Read in September, 2012

This isn't a bad book, but it's not exactly a good one either. Two parts memoir and one part journalistic investigation of famous haunting sites, it would have been better off had it just stuck with memoir. It's not that I'm not interested in a journalistic investigation of famously "haunted" places, it's just that I'm not sure this book was the right place for it. The memoir parts of the book are much stronger than the ghost-hunting parts.

That said, the book suffered from many instances of seeming unsure how to be. The lengthy subtitle, "A Story of Friendship, 80s Rock, a Lost Scrap of Paper, and What It Means to Be Haunted" is case in point. Sure, it's a story about friendship, and it's a story about what it means to be haunted. But it's not a story about 80s rock, and although there is a scrap of paper that gets lost and then found again, the book is no more about that than it's about working at T.J. Maxx, another thing that happens in the course of the story.

The 80s rock mention strikes me as pandering. The author and/or publisher is trying to appeal to fans of books like Rob Sheffield's Love Is a Mixtape, and with good reason. They're written by contemporaries with not-altogether dissimilar rock'n'roll experiences and both books are about young love tragically cut short. Yet, many people, myself included, would have been unlikely to pick up Sheffield's book without the draw of reading about underground music in the age of cassette tapes. And it would have been a mistake not to pick it up, because that book is a heartfelt story that has stuck with me for years. By including "80s Rock" in the title of this book, they're hoping people like me will read this one as well. I suppose it worked to an extent, but don't be fooled. Giving Up the Ghost is not nearly up to par with the likes of Love Is a Mix Tape. It's too disjointed and unsure what story it wants to tell.

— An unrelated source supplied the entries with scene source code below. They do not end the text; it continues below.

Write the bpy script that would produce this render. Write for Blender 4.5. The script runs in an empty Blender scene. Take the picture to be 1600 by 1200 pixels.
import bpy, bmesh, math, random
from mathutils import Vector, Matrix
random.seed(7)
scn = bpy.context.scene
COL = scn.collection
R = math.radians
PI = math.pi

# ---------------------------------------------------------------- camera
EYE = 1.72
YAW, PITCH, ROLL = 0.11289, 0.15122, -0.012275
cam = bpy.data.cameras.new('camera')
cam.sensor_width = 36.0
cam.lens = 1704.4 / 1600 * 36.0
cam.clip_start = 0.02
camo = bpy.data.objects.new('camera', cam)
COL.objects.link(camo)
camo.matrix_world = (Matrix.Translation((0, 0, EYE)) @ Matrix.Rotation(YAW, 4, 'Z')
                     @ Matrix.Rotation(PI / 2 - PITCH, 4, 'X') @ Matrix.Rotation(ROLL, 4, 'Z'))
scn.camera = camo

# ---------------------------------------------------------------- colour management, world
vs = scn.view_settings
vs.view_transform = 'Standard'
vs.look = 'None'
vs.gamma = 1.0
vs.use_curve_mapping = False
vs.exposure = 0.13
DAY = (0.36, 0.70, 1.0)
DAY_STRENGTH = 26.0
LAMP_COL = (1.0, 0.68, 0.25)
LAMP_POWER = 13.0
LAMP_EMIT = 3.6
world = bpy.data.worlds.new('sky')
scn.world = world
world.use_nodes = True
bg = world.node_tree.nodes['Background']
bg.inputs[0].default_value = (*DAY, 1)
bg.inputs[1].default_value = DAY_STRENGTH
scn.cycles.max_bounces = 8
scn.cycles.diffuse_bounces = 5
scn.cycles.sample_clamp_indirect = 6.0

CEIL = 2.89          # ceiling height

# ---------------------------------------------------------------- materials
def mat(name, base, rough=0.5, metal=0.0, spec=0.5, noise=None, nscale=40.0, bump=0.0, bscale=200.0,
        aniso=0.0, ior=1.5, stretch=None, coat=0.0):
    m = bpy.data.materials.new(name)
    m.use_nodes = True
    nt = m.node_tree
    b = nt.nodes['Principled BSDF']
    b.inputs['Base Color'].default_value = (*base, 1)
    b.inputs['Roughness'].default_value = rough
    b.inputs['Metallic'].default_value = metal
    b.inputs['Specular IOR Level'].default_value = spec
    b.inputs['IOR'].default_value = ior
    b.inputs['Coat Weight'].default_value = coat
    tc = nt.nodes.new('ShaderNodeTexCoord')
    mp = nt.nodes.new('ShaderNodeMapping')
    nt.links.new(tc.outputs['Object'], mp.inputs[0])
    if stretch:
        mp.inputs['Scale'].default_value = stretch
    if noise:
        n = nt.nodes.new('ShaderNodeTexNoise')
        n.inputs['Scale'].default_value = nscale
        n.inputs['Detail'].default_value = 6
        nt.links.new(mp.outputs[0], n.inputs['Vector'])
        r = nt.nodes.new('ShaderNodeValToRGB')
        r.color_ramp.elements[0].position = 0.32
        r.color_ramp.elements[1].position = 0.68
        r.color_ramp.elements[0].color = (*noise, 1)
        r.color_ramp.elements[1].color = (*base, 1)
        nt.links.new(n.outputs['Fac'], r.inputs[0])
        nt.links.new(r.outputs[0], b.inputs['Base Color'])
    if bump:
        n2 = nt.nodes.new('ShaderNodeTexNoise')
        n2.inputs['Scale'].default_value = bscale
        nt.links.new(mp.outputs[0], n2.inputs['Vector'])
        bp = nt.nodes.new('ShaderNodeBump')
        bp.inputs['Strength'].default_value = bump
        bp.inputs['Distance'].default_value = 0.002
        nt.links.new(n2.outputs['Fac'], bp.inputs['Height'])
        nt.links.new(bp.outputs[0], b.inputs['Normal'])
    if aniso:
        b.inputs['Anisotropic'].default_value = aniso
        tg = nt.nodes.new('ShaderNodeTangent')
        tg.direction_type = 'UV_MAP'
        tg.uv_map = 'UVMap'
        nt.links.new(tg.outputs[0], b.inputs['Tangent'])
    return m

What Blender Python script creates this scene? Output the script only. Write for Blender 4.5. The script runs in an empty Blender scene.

I think Eric Nuzum just legitimately doesn't know what he wants to say about this topic of his friends who have died and the mental illness he suffered from as a teenager. For this reason, he focuses primarily on the "ghost" story of the book, his "Little Girl" visions. Annoyingly, he always capitalizes any pronouns referring to her from his own perspective: "I envisioned Her standing there behind me," "As long as She remained upstairs, I figured I could deal with it," and so forth. But as ghost stories go, this one is something of a dud. What was more interesting was how troubled of a youth he had in general. I think his visions of this ghost are an important and potentially interesting part of that story, but it is not the story itself. He could have made feeling haunted a vital theme of the story without making it the primary story. And that, I believe, would have made for a more affecting story. Ultimately, since he never can make any real sense of his "ghost" story, it falls flat. It's just a detail of a youth with many interesting details. But it's not really an effective way to discuss the losses he suffered, or the isolation he felt.